Problem Statement

The Problem With Web-based Campus Calendars

Due to the decentralized nature of computing on the Berkeley campus, different schools, departments, and other campus organizations often create applications on an “ad-hoc” basis. The lack of campus-wide guidelines and standards for designing and building applications make it difficult for developers to plan for interoperability and reuse. Consequently, the Berkeley campus is inundated with applications serving a similar purpose and repurposing similar content but built with different technologies and based on different, and often incompatible, data models. Although this is the case for many types of applications on campus, our group has decided to focus our master's project on creating a campus-wide calendaring application. The creation of this central campus calendaring system and repository would allow different campus departments and organizations to easily share their event information.

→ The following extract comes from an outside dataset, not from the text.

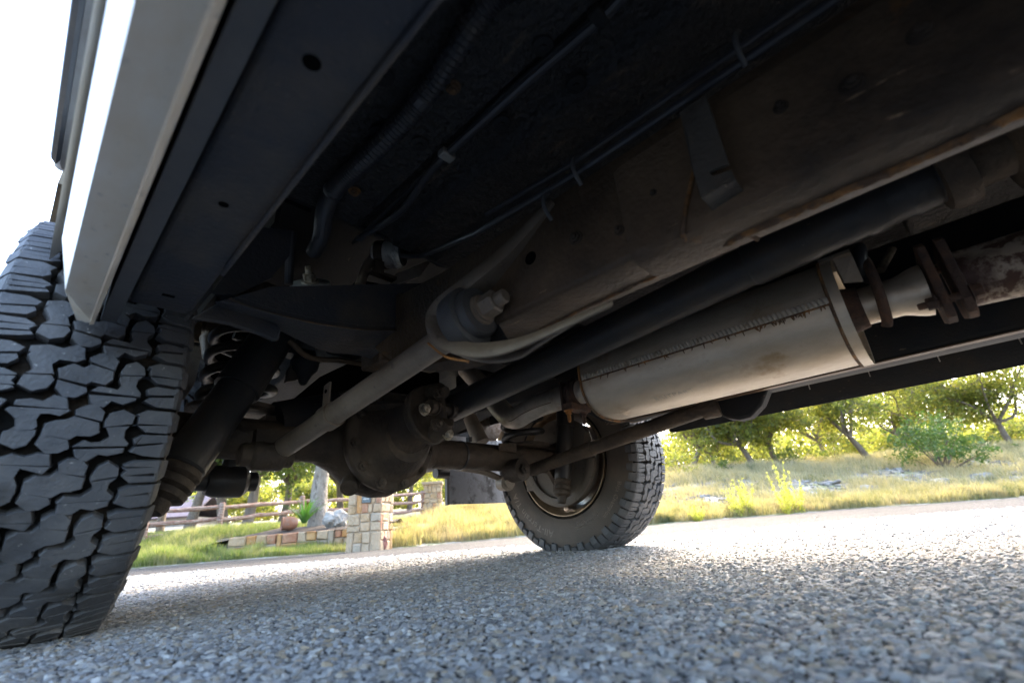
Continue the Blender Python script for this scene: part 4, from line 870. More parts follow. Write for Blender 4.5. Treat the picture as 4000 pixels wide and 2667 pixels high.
# ================================================================== BACKGROUND THINGS
M_stones = [mat('sandstone_' + n_, c, .85, 0, [(c2, 5, .4, .65, None), ((.36, .31, .24), 22, .58, .75, None)], (26, .02, 'noise')) for n_, c, c2 in
            [('cream', (.33, .24, .145), (.37, .28, .18)), ('tan', (.30, .20, .10), (.40, .29, .18)), ('ochre', (.36, .17, .05), (.40, .25, .11)), ('pale', (.33, .27, .19), (.29, .23, .16)), ('rusty', (.28, .12, .06), (.36, .21, .12)), ('grey', (.37, .34, .29), (.48, .43, .35))]]
M_mortar = mat('mortar', (.34, .27, .19), .9, 0, [((.32, .28, .22), 20, .4, .7, None)], (40, .01, 'noise'))
def rough_box(x0, x1, z0, z1, y0, y1, j=.006):
    """stone with a slightly uneven face, local coordinates (x along wall, y depth towards -, z up)"""
    mb = MB(); g = .35
    def q(*a): return tuple(k + rnd.uniform(-j, j) for k in a)
    ch = min(x1 - x0, z1 - z0) * .12
    back = [(x0, y1, z0), (x1, y1, z0), (x1, y1, z1), (x0, y1, z1)]
    mid = [q(x0, y0 + ch, z0), q(x1, y0 + ch, z0), q(x1, y0 + ch, z1), q(x0, y0 + ch, z1)]
    fr = [q(x0 + ch, y0, z0 + ch), q(x1 - ch, y0, z0 + ch), q(x1 - ch, y0, z1 - ch), q(x0 + ch, y0, z1 - ch)]
    mb.v = back + mid + fr
    for a in (0, 4):
        for i in range(4): k = (i + 1) % 4; mb.f.append((a + i, a + k, a + 4 + k, a + 4 + i))
    mb.f.append((8, 9, 10, 11)); mb.f.append((3, 2, 1, 0))
    return mb
def place(o, r, d, z, ang=0):
    o.location = W(r, d, z); o.rotation_euler = (0, 0, -YAW + ang)
def ashlar(w_, h_, rows, minw=.12, maxw=.30):
    """coursed rubble: pairs of courses, some stones stand through both"""
    out = []; z = 0; k = 0
    while k < len(rows):
        pair = rows[k:k + 2]; ph = sum(pair); x = 0
        while x < w_ - .01:
            bw = rnd.uniform(minw, maxw); tall = len(pair) == 2 and rnd.random() < .3
            if tall: bw = rnd.uniform(.07, .12)
            if w_ - x - bw < minw * .7: bw = w_ - x
            if tall: out.append((x, x + bw, z, z + ph))
            else:
                zz = z
                j = rnd.uniform(-.025, .025) if len(pair) == 2 else 0
                for q, rh in enumerate(pair):
                    rh2 = rh + (j if q == 0 else -j)
                    if bw > .2 and rnd.random() < .45:
                        c = x + bw * rnd.uniform(.35, .65); out += [(x, c, zz, zz + rh2), (c, x + bw, zz, zz + rh2)]
                    else: out.append((x, x + bw, zz, zz + rh2))
                    zz += rh2
            x += bw
        z += ph; k += 2
    return out
def stone_pillar(r, d, z, wd, rows, ang, label):
    root = empty('stone_pillar'); place(root, r, d, z, ang); tag(root, label, 'pillar', 'stone gate pillars')
    h_ = sum(rows); mb = MB(); mb.box((-wd / 2 + .02, -wd / 2 + .02, -.15), (wd / 2 - .02, wd / 2 - .02, h_)); mb.obj('core', M_mortar, root)
    for side in range(4):
        for (x0, x1, z0, z1) in ashlar(wd, h_, rows):
            g = .006; mb = rough_box(-wd / 2 + x0 + g, -wd / 2 + x1 - g, z0 + g, z1 - g, -wd / 2 - rnd.uniform(0, .012), -wd / 2 + .05)
            s_ = mb.obj('stone', rnd.choice(M_stones[:2] * 4 + M_stones[2:5]), root, 30); s_.rotation_euler = (0, 0, side * math.pi / 2)
    mb = MB(); mb.box((-wd / 2 - .05, -wd / 2 - .05, h_), (wd / 2 + .05, wd / 2 + .05, h_ + .08)); c = mb.obj('capstone', M_stones[0], root); bevel(c, .012, 2)
    return root
p1 = stone_pillar(-2.41, 7.45, -.13, .52, [.16, .14, .11, .15, .13, .17, .14, .12, .15], R_(-4), 'nearer stone pillar with a small dark mailbox plate at the road edge')
M_plate = mat('mailbox_metal', (.05, .06, .065), .3, .6, [((.12, .14, .15), 10, .45, .7, None)])
mb = MB(); hw, hh = .055, .16; mb.prism([(-hw, -.283, .74), (hw, -.283, .74), (hw, -.283, .86), (hw * .6, -.283, .89), (-hw * .6, -.283, .89), (-hw, -.283, .86)], (0, .02, 0)); o = mb.obj('mailbox_plate', M_plate, p1, 20); bevel(o, .004)
o.location = (.03, -.005, -.03); o.scale = (1.3, 1, 1.0)
mb = MB(); mb.box((-.045, -.289, .79), (.045, -.2845, .802)); mb.box((-.045, -.289, .80 + .035), (.045, -.2845, .838)); o2 = mb.obj('plate_slot', M_gal, p1); o2.location = (.03, -.005, -.03)
pp = D(1692, 2006, 14); rr2, dd2 = RD(pp)
stone_pillar(rr2, dd2, pp[2] - .03, .50, [.15, .17, .12, .16, .14, .10], R_(6), 'farther stone pillar up the slope, at the end of the rail fence')
# rail fence: weathered posts and rails
M_wood = mat('weathered_redwood', (.20, .095, .065), .8, 0, [((.34, .27, .22), 9, .42, .6, (1, 1, 6)), ((.10, .05, .035), 30, .55, .7, None)], (60, .01, 'noise'))
def fence(posts, rails, label, pr=.055):
    root = empty('rail_fence', posts[0][0]); tag(root, label, 'fence', 'rail fences')
    o0 = np.array(posts[0][0])
    for b, t in posts:
        mb = MB(); b, t = np.asarray(b) - o0, np.asarray(t) - o0; mb.tube([b, b + (t - b) * .5 + nr.normal(0, .006, 3), t - (t - b) * .03, t], [pr * 1.05, pr, pr, pr * .7], 10); mb.obj('post', M_wood, root, 40)
    for a, b in rails:
        a, b = np.asarray(a) - o0, np.asarray(b) - o0; mb = MB(); n = 7
        pts_ = [a + (b - a) * i / n + nr.normal(0, .008, 3) for i in range(n + 1)]; mb.tube(pts_, [.042 + nr.uniform(-.006, .006) for _ in pts_], 9); mb.obj('rail', M_wood, root, 50)
    return root
fd = 9.9
posts = [(D(555, 2125, fd - .9), D(575, 1990, fd - .9)), (D(852, 2080, fd), D(870, 1962, fd)), (D(1178, 2010, fd + 1.6), D(1182, 1935, fd + 1.6))]
rails = []
for pa, pb in [((430, 2012), (858, 1980)), ((430, 2065), (850, 2026)), ((430, 2110), (845, 2078))]:
    rails.append((D(*pa, fd - 1.2), D(*pb, fd)))
for pa, pb in [((865, 1982), (1182, 1957)), ((860, 2028), (1180, 1996)), ((850, 2072), (1150, 2044))]:
    rails.append((D(*pa, fd), D(*pb, fd + 1.6)))
for pa, pb in [((1182, 1957), (1420, 1948)), ((1180, 1996), (1420, 1986))]:
    rails.append((D(*pa, fd + 1.6), D(*pb, fd + 2.6)))
fence(posts, rails, 'long weathered rail fence running from behind the near tyre to the mailbox pillar')
posts = [(D(1480, 2020, 12.4), D(1480, 1930, 12.4)), (D(1650, 2008, 13.8), D(1650, 1915, 13.8))]
rails = [(D(1480, 1941, 12.4), D(1662, 1923, 13.8)), (D(1480, 1976, 12.4), D(1662, 1956, 13.8)), (D(1480, 2012, 12.4), D(1662, 1988, 13.8))]
fence(posts, rails, 'short rail fence between the two stone pillars')
# retaining wall with mulch bed
root = empty('retaining_wall'); rA, rB = -4.95, -2.7; place(root, rA, 7.98, float(edge_z(rA)) + .02, R_(2)); tag(root, 'low stone retaining wall holding a mulch bed beside the mailbox pillar', 'wall')
wl = rB - rA; mb = MB(); mb.box((0, .03, -.1), (wl, .2, .315)); mb.obj('core', M_mortar, root)
for (x0, x1, z0, z1) in ashlar(wl, .33, [.17, .16], .14, .34):
    mb = rough_box(x0 + .006, x1 - .006, z0 + .006, z1 - .006, -rnd.uniform(0, .03), .08, .01); mb.obj('stone', rnd.choice(M_stones[:5]), root, 30)
M_mulch = mat('dark_mulch', (.022, .014, .010), .95, 0, [((.045, .030, .022), 16, .5, .65, None)], (30, .03, 'noise'))
mb = MB(); n = 14; vv = []
for j in range(6):
    for i in range(n):
        r = rA - .5 + (rB - rA + .8) * i / (n - 1); d = 8.02 + 1.5 * j / 5; z = float(edge_z(-4)) + .335 + .16 * j / 5 - .10 * max(0, 1 - i / 3) + rnd.uniform(-.012, .012); vv.append(W(r, d, z if j < 5 else z - .1))
mb.v = [tuple(p) for p in vv]; mb.f = [(j * n + i, j * n + i + 1, (j + 1) * n + i + 1, (j + 1) * n + i) for j in range(5) for i in range(n - 1)]
tag(mb.obj('mulch_bed', M_mulch, None, 60), 'dark mulch bed behind the low stone retaining wall', 'mulch', kind='stuff')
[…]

As one can imagine, there are many web-based calendars on the Berkeley campus containing events of interest to the entire campus community and events intended for a particular audience. Many of these events are cross-listed in different calendars. Usually the process of cross-listing an event requires manually copying the event information from one calendar and pasting it into the next. This is problematic in many ways. First, the process of re-entering event information wastes time and is inherently error prone. Second, replicating event information increases data storage costs, can compromise the general integrity and timeliness of event information, and can increase overall complexity. Finally, incompatible data models limit the amount and type of event information that can be repurposed. These issues hinder the creation and consumption of web-based event information on the Berkeley campus.